→ **TASK STATEMENT**
Reproduce the listing below without changes, except that pictures are left out.

→ **SUPPLIED DATA**
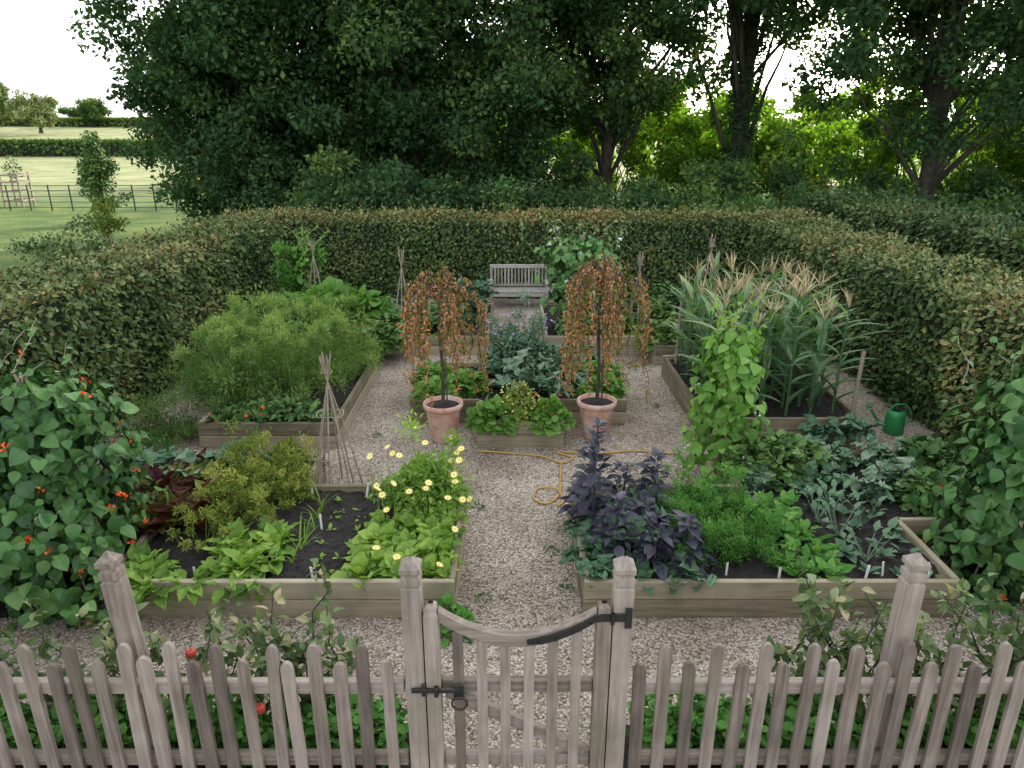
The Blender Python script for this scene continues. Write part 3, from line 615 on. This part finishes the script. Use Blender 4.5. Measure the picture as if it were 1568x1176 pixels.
# ------------------------------------------------------------ front-left bed crops
mb=MB();rosette(mb,grid(-3.0,-2.3,4.8,5.75,.19),18,CHARD,.27,35,80,.42,.5);mb.build('beetroot_and_chard',[G_RED])
mb=MB();rosette(mb,grid(-3.45,-2.5,5.6,6.0,.28,j=.3),20,KALE,.27,10,75,.45,.25);rosette(mb,grid(-3.5,-3.0,4.95,5.2,.3,j=.3),16,KALE,.24,15,70,.4,.2);mb.build('kale_plants',[G_KALE])
mb=MB()
for q in range(40):
    x,y=R.uniform(-2.4,-1.8),R.uniform(4.75,6.05);feather(mb,(x,y,.25),(.10,.10,R.uniform(.2,.5)),480,.032,QD3,0,.35+.45*R.random(),.7)
dome(mb,(-2.1,5.6,.25),(.3,.35,.2),900,OVAL,.04,.6)
feather(mb,(-1.8,5.3,.25),(.16,.16,.25),1200,.032,QD3,0,.7,.7);feather(mb,(-2.3,4.6,.25),(.25,.2,.3),1500,.032,QD3,0,.6,.7)
mb.build('dill_plants',[G_OLIVE])
mb=MB();rosette(mb,grid(-2.05,-1.62,4.25,4.72,.15),18,CHARD,.19,20,80,.5,.4);rosette(mb,grid(-2.65,-2.3,4.12,4.35,.18),22,CHARD,.20,5,75,.3,.4);rosette(mb,[(-2.2,4.1,.26),(-1.95,4.1,.25),(-1.75,4.12,.26),(-2.4,4.05,.24)],20,CHARD,.20,-40,60,.3,.3);mb.build('spinach_plants',[G_LETT])
mb=MB();rosette(mb,grid(-1.05,-.48,4.22,5.05,.14),19,LETT,.15,10,80,.6,.4);mb.build('lettuce_plants',[G_LETT])
mb=MB();dome(mb,(-.7,5.2,.25),(.34,.3,.36),1800,OVAL,.055,.45);feather(mb,(-.72,5.25,.25),(.34,.3,.58),2500,.05,Q2,0,.6)
n=26;P=np.stack([R.uniform(-1.1,-.38,n),R.uniform(4.75,5.5,n),R.uniform(.45,.85,n)],1);tubes(mb,P-[0,0,.35],P,.003,.002,4,.6);flowers(mb,P,.034,1,2,10)
P=np.array([(-.42,4.55,.42),(-.38,4.85,.5),(-.45,5.05,.55),(-.36,4.7,.36),(-.8,4.25,.38),(-.95,4.3,.42),(-.5,4.2,.35),(-.33,4.95,.45)]);tubes(mb,P-[.05,0,.2],P,.003,.002,4,.6);flowers(mb,P,.034,1,2,10)
mb.build('yellow_daisy_plants',[G_LETT,F_YEL,F_ORA])
mb=MB();g=grid(-1.4,-1.18,4.3,5.4,.17);rosette(mb,g,6,OVAL,.045,20,70,.6)
g=grid(-1.56,-1.47,4.4,5.3,.12);rosette(mb,g,5,STRIP,.20,60,88,.5);mb.build('onion_seedlings',[G_LETT])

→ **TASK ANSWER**
The Blender Python script for this scene continues. Write part 3, from line 615 on. This part finishes the script. Use Blender 4.5. Measure the picture as if it were 1568x1176 pixels.
# ------------------------------------------------------------ front-left bed crops
mb=MB();rosette(mb,grid(-3.0,-2.3,4.8,5.75,.19),18,CHARD,.27,35,80,.42,.5);mb.build('beetroot_and_chard',[G_RED])
mb=MB();rosette(mb,grid(-3.45,-2.5,5.6,6.0,.28,j=.3),20,KALE,.27,10,75,.45,.25);rosette(mb,grid(-3.5,-3.0,4.95,5.2,.3,j=.3),16,KALE,.24,15,70,.4,.2);mb.build('kale_plants',[G_KALE])
mb=MB()
for q in range(40):
    x,y=R.uniform(-2.4,-1.8),R.uniform(4.75,6.05);feather(mb,(x,y,.25),(.10,.10,R.uniform(.2,.5)),480,.032,QD3,0,.35+.45*R.random(),.7)
dome(mb,(-2.1,5.6,.25),(.3,.35,.2),900,OVAL,.04,.6)
feather(mb,(-1.8,5.3,.25),(.16,.16,.25),1200,.032,QD3,0,.7,.7);feather(mb,(-2.3,4.6,.25),(.25,.2,.3),1500,.032,QD3,0,.6,.7)
mb.build('dill_plants',[G_OLIVE])
mb=MB();rosette(mb,grid(-2.05,-1.62,4.25,4.72,.15),18,CHARD,.19,20,80,.5,.4);rosette(mb,grid(-2.65,-2.3,4.12,4.35,.18),22,CHARD,.20,5,75,.3,.4);rosette(mb,[(-2.2,4.1,.26),(-1.95,4.1,.25),(-1.75,4.12,.26),(-2.4,4.05,.24)],20,CHARD,.20,-40,60,.3,.3);mb.build('spinach_plants',[G_LETT])
mb=MB();rosette(mb,grid(-1.05,-.48,4.22,5.05,.14),19,LETT,.15,10,80,.6,.4);mb.build('lettuce_plants',[G_LETT])
mb=MB();dome(mb,(-.7,5.2,.25),(.34,.3,.36),1800,OVAL,.055,.45);feather(mb,(-.72,5.25,.25),(.34,.3,.58),2500,.05,Q2,0,.6)
n=26;P=np.stack([R.uniform(-1.1,-.38,n),R.uniform(4.75,5.5,n),R.uniform(.45,.85,n)],1);tubes(mb,P-[0,0,.35],P,.003,.002,4,.6);flowers(mb,P,.034,1,2,10)
P=np.array([(-.42,4.55,.42),(-.38,4.85,.5),(-.45,5.05,.55),(-.36,4.7,.36),(-.8,4.25,.38),(-.95,4.3,.42),(-.5,4.2,.35),(-.33,4.95,.45)]);tubes(mb,P-[.05,0,.2],P,.003,.002,4,.6);flowers(mb,P,.034,1,2,10)
mb.build('yellow_daisy_plants',[G_LETT,F_YEL,F_ORA])
mb=MB();g=grid(-1.4,-1.18,4.3,5.4,.17);rosette(mb,g,6,OVAL,.045,20,70,.6)
g=grid(-1.56,-1.47,4.4,5.3,.12);rosette(mb,g,5,STRIP,.20,60,88,.5);mb.build('onion_seedlings',[G_LETT])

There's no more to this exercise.